おまけにその二は、ここもまた重要なところなのですが、一の次の序数としての二ではなく、一と一が両側から寄ってきてつくりあげる合一としての「二」を象徴していたのです。

「二」を意味する「真」という概念。「真」を成立させるもともとの「一」は「片」と呼ばれていたそうです。片方や片側の片です。この片が別の片と組み合わさって「真」になろうとする。「二」である「真」はその内側に2つの「片」を含んでいるのです。

そして、これがどう「真」から「間」への変化につながるか。

それなら片方と片方を取り出してみたらどうなるか。
その取り出した片方と片方を暫定的に置いておいた状態、それこそが「間」なのです。

「真」は本来の赤い糸で結ばれた相方を見失い、ランダムに相手をあてがわれて「間」となる。あてがわれた相手とは赤い糸で結ばれているかもしれないし、そうでもないかもしれません。それが「間」のデザインです。

奇に傾く、片の冒険

そのうち片方が勝手なことをしはじめて対象性が失われる。片方が勝手に動けば偶数ではなく奇数になる。奇に傾けば傾奇(歌舞伎)が生まれ、何度も何度も奇を漉くから数寄(好き)になる。

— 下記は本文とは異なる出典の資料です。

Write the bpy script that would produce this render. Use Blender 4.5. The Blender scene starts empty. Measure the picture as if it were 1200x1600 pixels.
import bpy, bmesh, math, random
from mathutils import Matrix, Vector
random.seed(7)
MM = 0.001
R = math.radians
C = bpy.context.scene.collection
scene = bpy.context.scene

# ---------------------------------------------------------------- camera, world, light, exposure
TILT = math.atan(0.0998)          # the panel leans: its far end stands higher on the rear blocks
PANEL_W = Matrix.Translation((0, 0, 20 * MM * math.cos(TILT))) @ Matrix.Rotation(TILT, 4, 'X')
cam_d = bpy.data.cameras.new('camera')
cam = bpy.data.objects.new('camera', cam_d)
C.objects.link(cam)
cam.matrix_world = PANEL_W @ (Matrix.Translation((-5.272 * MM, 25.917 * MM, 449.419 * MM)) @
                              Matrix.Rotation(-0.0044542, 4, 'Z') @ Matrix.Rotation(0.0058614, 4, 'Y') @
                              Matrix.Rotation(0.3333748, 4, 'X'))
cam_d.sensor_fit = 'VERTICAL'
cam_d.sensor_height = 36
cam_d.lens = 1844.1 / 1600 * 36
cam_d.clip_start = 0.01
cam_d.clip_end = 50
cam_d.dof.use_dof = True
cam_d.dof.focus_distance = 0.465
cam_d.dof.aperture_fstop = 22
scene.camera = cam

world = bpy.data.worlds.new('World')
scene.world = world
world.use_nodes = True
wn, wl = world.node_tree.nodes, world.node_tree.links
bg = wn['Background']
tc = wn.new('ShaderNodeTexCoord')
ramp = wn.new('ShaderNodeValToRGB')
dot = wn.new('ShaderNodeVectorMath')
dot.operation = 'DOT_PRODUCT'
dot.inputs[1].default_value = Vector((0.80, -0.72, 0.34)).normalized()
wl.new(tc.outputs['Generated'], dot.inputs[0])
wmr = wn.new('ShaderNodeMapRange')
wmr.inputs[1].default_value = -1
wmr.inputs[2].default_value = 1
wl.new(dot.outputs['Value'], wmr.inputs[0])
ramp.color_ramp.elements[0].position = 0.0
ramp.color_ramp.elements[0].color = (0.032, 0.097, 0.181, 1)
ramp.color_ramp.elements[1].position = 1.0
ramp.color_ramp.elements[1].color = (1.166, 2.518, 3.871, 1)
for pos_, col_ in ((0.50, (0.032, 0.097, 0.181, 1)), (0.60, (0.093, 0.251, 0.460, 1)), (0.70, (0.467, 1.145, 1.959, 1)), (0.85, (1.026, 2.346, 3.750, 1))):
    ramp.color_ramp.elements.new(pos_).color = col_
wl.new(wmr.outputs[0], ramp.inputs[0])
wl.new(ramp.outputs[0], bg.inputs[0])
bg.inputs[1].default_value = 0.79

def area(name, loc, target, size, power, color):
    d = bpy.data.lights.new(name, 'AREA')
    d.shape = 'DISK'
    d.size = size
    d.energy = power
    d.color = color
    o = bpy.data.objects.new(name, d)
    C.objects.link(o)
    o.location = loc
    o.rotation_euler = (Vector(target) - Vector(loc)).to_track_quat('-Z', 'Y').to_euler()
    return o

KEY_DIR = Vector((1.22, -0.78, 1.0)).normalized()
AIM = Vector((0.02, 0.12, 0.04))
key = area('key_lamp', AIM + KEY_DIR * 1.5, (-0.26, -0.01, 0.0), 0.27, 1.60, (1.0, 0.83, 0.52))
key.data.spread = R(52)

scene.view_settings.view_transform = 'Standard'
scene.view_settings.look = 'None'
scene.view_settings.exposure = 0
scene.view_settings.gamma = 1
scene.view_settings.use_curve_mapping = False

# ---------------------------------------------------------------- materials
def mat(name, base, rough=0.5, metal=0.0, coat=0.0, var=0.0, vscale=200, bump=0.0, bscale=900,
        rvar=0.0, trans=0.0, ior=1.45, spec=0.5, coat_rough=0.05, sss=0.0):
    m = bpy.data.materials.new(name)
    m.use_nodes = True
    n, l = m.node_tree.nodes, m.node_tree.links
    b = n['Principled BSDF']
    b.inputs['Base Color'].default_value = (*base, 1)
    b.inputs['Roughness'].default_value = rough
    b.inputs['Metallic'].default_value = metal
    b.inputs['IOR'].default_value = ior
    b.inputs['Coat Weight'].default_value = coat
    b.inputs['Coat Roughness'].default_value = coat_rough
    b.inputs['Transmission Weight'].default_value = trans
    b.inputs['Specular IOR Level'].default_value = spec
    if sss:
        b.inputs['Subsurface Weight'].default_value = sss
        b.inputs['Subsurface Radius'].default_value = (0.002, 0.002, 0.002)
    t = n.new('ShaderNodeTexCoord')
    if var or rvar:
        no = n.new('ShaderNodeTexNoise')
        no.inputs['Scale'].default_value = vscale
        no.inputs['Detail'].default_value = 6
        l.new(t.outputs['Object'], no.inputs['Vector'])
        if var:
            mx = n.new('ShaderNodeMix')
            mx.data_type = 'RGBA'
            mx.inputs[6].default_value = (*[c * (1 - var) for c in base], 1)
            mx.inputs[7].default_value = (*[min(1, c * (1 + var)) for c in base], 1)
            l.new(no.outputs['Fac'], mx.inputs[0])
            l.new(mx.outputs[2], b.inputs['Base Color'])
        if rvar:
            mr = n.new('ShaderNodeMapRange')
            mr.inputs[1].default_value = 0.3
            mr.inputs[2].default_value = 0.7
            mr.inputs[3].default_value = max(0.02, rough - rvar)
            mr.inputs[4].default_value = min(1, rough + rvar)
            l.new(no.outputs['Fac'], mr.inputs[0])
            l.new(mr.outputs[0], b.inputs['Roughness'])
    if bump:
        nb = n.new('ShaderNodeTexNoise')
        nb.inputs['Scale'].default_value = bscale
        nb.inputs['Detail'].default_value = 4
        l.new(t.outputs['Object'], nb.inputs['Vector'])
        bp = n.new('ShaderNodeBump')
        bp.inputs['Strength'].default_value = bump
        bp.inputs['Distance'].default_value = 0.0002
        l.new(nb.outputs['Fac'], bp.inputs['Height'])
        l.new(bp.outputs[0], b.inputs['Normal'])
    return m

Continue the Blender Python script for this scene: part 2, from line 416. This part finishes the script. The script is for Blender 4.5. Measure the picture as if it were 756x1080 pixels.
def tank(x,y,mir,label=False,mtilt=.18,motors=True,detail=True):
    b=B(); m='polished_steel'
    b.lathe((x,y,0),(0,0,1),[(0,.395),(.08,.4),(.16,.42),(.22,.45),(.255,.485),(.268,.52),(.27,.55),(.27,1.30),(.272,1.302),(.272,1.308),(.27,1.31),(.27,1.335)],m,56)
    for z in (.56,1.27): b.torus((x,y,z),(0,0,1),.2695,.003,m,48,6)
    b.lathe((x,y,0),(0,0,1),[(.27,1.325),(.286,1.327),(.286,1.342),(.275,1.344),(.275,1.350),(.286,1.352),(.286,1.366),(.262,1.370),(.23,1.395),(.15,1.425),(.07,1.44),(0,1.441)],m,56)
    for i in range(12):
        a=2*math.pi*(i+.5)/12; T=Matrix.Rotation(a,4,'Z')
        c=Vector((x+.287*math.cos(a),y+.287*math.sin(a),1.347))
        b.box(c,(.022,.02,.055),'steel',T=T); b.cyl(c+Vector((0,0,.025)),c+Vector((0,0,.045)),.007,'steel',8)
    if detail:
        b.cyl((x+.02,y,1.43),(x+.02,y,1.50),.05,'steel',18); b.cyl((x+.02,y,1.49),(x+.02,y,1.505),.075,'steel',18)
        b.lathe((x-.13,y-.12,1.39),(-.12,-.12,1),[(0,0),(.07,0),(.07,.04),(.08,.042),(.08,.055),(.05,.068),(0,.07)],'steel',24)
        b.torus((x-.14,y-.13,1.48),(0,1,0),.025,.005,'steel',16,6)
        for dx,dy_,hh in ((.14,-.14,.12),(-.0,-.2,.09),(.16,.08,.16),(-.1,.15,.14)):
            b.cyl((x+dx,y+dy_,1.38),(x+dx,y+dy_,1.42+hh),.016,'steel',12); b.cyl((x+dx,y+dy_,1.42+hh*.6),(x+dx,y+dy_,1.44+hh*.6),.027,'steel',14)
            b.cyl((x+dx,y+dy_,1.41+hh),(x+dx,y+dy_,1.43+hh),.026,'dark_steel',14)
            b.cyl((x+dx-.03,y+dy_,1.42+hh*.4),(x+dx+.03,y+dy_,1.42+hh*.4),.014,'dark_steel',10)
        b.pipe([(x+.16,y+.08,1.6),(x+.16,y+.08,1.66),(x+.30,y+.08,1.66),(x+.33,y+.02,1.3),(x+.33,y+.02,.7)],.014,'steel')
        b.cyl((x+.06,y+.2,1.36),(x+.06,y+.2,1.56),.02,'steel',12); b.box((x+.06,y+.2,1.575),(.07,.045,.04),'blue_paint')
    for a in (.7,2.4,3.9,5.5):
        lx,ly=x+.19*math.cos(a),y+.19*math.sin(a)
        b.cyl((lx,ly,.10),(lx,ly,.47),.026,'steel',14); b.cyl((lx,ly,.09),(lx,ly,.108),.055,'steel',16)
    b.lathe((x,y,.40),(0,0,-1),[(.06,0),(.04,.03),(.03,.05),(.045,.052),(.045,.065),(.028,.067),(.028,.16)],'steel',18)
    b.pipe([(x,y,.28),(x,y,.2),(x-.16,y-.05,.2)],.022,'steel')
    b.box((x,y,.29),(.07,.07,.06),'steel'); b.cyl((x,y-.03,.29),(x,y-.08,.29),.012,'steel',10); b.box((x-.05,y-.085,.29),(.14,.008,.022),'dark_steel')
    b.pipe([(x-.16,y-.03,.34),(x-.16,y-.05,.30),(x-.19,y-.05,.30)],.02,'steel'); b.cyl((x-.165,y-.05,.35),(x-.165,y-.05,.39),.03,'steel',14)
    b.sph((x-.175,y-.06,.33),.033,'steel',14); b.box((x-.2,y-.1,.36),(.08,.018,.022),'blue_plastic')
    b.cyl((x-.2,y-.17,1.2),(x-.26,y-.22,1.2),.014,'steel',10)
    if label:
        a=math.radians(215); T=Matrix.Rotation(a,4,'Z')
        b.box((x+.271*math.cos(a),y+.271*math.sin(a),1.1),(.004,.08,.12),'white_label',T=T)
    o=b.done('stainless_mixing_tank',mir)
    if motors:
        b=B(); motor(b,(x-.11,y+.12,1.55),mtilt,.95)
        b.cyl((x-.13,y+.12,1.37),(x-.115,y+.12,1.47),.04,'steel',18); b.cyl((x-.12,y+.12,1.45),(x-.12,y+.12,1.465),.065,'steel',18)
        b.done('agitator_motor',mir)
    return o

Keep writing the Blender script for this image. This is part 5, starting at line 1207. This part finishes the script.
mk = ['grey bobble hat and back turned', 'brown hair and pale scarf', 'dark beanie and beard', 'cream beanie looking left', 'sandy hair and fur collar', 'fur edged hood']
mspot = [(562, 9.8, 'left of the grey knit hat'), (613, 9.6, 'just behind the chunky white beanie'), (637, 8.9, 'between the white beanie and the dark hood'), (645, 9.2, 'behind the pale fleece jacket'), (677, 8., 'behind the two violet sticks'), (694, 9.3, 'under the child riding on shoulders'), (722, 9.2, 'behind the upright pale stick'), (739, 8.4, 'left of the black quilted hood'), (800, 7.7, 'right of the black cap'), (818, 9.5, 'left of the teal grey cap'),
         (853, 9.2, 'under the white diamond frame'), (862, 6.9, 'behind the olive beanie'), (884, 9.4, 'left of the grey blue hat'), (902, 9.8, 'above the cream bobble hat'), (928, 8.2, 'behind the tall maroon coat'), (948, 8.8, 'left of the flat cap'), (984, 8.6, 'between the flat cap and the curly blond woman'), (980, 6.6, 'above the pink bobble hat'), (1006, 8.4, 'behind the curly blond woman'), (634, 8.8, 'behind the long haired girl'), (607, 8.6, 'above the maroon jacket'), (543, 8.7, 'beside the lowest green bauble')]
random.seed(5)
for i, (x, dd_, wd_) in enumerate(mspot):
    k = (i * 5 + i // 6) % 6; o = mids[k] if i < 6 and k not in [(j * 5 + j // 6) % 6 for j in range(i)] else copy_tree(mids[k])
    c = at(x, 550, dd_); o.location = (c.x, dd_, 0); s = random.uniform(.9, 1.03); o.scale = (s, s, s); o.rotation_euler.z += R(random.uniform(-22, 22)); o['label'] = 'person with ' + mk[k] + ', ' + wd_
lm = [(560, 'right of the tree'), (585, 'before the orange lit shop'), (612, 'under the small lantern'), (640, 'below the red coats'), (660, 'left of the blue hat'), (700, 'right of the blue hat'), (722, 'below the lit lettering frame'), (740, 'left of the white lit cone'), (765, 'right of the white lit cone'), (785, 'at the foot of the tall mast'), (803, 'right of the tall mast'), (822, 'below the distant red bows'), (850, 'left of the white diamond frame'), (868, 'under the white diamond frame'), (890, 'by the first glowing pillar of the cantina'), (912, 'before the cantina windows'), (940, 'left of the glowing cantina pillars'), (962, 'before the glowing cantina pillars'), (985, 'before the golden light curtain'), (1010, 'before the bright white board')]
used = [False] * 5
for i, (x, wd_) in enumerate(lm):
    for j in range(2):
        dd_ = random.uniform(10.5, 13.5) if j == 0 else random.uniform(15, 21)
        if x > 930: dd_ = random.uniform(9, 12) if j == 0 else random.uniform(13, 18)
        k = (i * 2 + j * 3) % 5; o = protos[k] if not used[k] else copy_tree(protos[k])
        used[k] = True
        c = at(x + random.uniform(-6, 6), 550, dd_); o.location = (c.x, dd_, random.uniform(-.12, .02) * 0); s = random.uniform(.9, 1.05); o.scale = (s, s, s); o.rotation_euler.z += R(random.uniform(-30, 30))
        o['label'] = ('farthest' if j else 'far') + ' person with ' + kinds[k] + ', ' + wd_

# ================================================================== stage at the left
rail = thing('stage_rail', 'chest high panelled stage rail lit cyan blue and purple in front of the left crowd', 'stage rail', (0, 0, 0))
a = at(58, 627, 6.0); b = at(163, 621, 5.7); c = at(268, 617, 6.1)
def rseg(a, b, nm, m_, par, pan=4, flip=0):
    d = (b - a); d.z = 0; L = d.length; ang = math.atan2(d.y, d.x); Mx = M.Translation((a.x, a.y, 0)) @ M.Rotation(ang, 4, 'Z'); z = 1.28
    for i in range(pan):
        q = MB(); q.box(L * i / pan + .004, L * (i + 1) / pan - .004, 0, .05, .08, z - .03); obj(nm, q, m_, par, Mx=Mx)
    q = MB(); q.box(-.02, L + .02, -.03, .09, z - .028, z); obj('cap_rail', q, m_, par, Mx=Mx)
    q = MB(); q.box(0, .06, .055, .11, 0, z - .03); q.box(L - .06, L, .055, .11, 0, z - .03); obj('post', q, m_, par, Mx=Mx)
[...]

数寄の遁世。僕も今年は新たな「間」を求めて旅に出ようか、と。

そういう「片」と「片」が結ぶ着いた仮の姿としての「間」。
ただ、間違えなければ、間抜けなことをしなければ、間合いがあえば「真」になる。そうやって相方(片)を探すわけです。
日本人が「間」という観念を大事に感じるのはそういう記憶が身体に眠っているからなんですかね。

西洋の絵画のように画面を塗りつぶさずに、余白の「間」を残す日本の絵画。
「うつ(空)」の空間があってはじめて、そこからイメージがうつろい出る。
そんな絶妙な「間」を大切にする技術をもった日本こそを今年は中心的なテーマに探求していきたいなと思っています。

どうでしょう。七福神も登場させて、すこしは正月っぽさのあるエントリーになってますでしょうかw

では、今年もみなさん、よろしくお願いいたします。